File under “And when you look long into an abyss, the abyss also looks into you” (Nietzsche, Beyond Good and Evil, §146). Andrew Sullivan on torture and the American way (“Torture in American History,” The Daily Dish,, 30 November 2007):

It is, sadly, a simple fact that torture was once a deep part of the American way of life, inextricable from slavery and racism, for a very long time. It was worst in the South, but not unknown elsewhere – well into the twentieth century. The ease with which some in the new GOP reconcile themselves to it with respect to terror suspects, as long as it is directed at “the other,” cannot be fully understood outside this context.
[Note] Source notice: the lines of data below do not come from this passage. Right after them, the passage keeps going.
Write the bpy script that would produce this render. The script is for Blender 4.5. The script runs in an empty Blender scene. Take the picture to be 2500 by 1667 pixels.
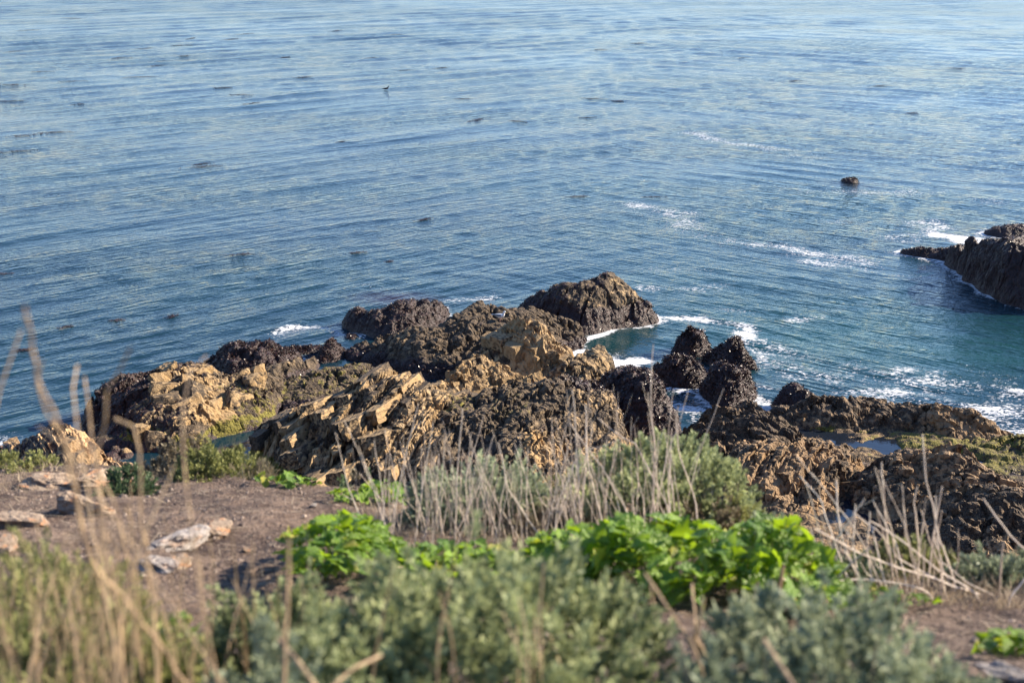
import bpy, math, random
import numpy as np
from mathutils import Vector, Matrix

# ------------------------------------------------------------------ camera, sky, sun, exposure
scene = bpy.context.scene
COL = scene.collection
CAM_H, PITCH, LENS = 18.0, math.radians(17.0), 50.0
FPX = 2500 * LENS / 36.0
cam_data = bpy.data.cameras.new('camera')
cam = bpy.data.objects.new('camera', cam_data)
COL.objects.link(cam)
cam.location = (0, 0, CAM_H)
cam.rotation_euler = (math.radians(90) - PITCH, 0, 0)
cam_data.lens = LENS
cam_data.sensor_width = 36.0
cam_data.clip_start = 0.05
cam_data.clip_end = 20000
cam_data.dof.use_dof = True
cam_data.dof.focus_distance = 54.0
cam_data.dof.aperture_fstop = 2.9
scene.camera = cam

SUN_AZ, SUN_EL = math.radians(71), math.radians(27)      # azimuth clockwise from +Y (out to sea)
world = bpy.data.worlds.new('World')
scene.world = world
world.use_nodes = True
wn = world.node_tree.nodes
sky = wn.new('ShaderNodeTexSky')
sky.sky_type = 'NISHITA'
sky.sun_disc = False
sky.sun_elevation = SUN_EL
sky.sun_rotation = SUN_AZ
sky.altitude = 20
sky.air_density = 1.0
sky.dust_density = 0.0
sky.ozone_density = 2.0
wn['Background'].inputs['Strength'].default_value = 0.080
tint = wn.new('ShaderNodeMix'); tint.data_type = 'RGBA'; tint.blend_type = 'MULTIPLY'
tint.inputs[0].default_value = 1.0
tint.inputs[7].default_value = (0.87, 0.94, 1.12, 1)        # clear cool coastal air, even over the whole sky
world.node_tree.links.new(sky.outputs[0], tint.inputs[6])
world.node_tree.links.new(tint.outputs[2], wn['Background'].inputs['Color'])

sun_data = bpy.data.lights.new('sun', 'SUN')
sun_data.energy = 5.0
sun_data.angle = math.radians(0.53)
sun_data.color = (1.0, 0.86, 0.68)
sun = bpy.data.objects.new('sun', sun_data)
COL.objects.link(sun)
sd = Vector((math.sin(SUN_AZ) * math.cos(SUN_EL), math.cos(SUN_AZ) * math.cos(SUN_EL), math.sin(SUN_EL)))
sun.rotation_euler = sd.to_track_quat('Z', 'Y').to_euler()

scene.view_settings.view_transform = 'Standard'
scene.view_settings.look = 'None'
scene.view_settings.exposure = 1.56
scene.view_settings.gamma = 1.0
scene.render.engine = 'CYCLES'
scene.cycles.use_denoising = True
scene.cycles.max_bounces = 6
scene.cycles.diffuse_bounces = 3
scene.cycles.glossy_bounces = 3
scene.cycles.transparent_max_bounces = 4
scene.cycles.caustics_reflective = False
scene.cycles.caustics_refractive = False

# ------------------------------------------------------------------ helpers: rays, noise, meshes
SP, CP = math.sin(PITCH), math.cos(PITCH)

def ray(px, py):
    X, Y = (px - 1250) / FPX, (833.5 - py) / FPX
    return np.array([X, CP + Y * SP, -SP + Y * CP])

def at_z(px, py, z=0.0):
    d = ray(px, py)
    t = (z - CAM_H) / d[2]
    return np.array([d[0] * t, d[1] * t, z])

def at_y(px, py, y):
    d = ray(px, py)
    t = y / d[1]
    return np.array([d[0] * t, y, CAM_H + d[2] * t])

def hash3(i, j, k, seed=0):
    h = (i.astype(np.int64) * 374761393 + j.astype(np.int64) * 668265263 + k.astype(np.int64) * 2147483647 + seed * 974634777) & 0x7fffffff
    h = ((h ^ (h >> 13)) * 1274126177) & 0x7fffffff
    h = ((h ^ (h >> 16)) * 668265263) & 0x7fffffff
    return ((h ^ (h >> 15)) & 0xffffff) / float(0xffffff)

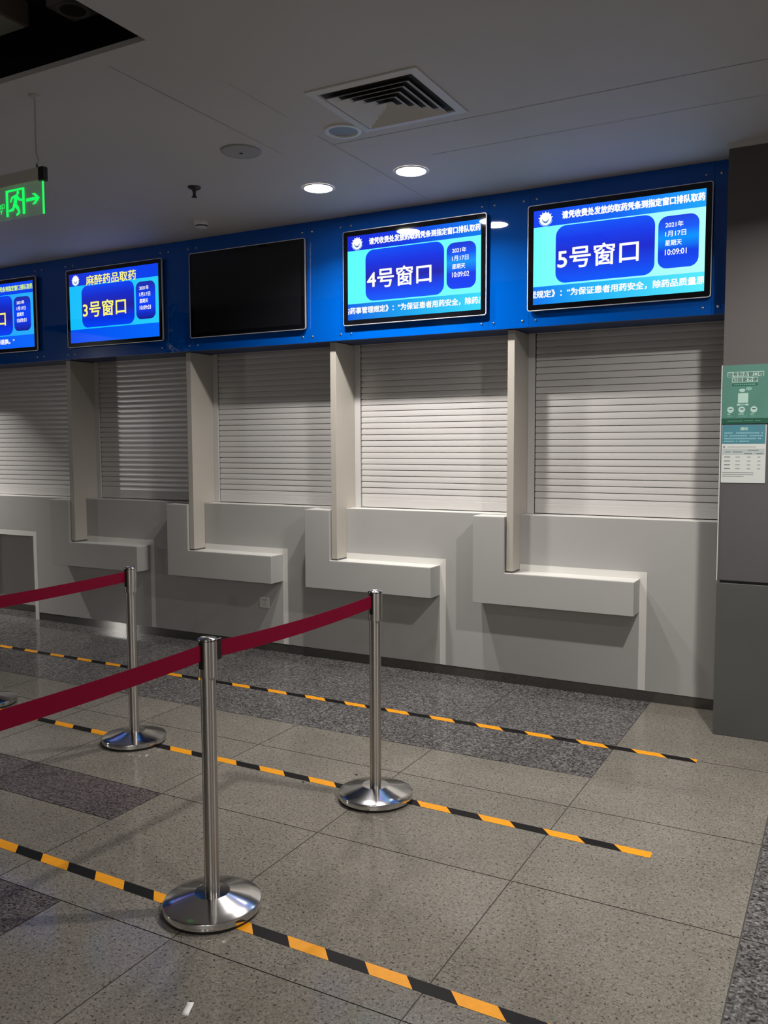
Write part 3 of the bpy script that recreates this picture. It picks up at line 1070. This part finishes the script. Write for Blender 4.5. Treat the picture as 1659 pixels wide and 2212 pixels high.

Combine this with Joe Klein’s observation of just how deeply the pro-torture position has become among the Republican base (“Dialing the Republicans,” Swampland, 29 November 2007):

But there was worse to come: When John McCain started talking about torture — specifically, about waterboarding — the dials plummeted again. Lower even than for the illegal Children of God. Down to the low 20s, which, given the natural averaging of a focus group, is about as low as you can go. Afterwards, Luntz asked the group why they seemed to be in favor of torture. “I don’t have any problem pouring water on the face of a man who killed 3000 Americans on 9/11,” said John Shevlin, a retired federal law enforcement officer. The group applauded, appallingly.

It follows that the party that pursued the Southern Strategy, whose base is the South, that has such a lock there that the other party can have a serious debate about whether to even bother campaigning in the South, that this party would become the party of torture.

The American character is comprised not just of the nice parts of U.S. history, just the parts that we sift through our history and authorize for incorporation, but the entirety of our history. And in today’s Republican party some of the ugliest parts are rearing their head.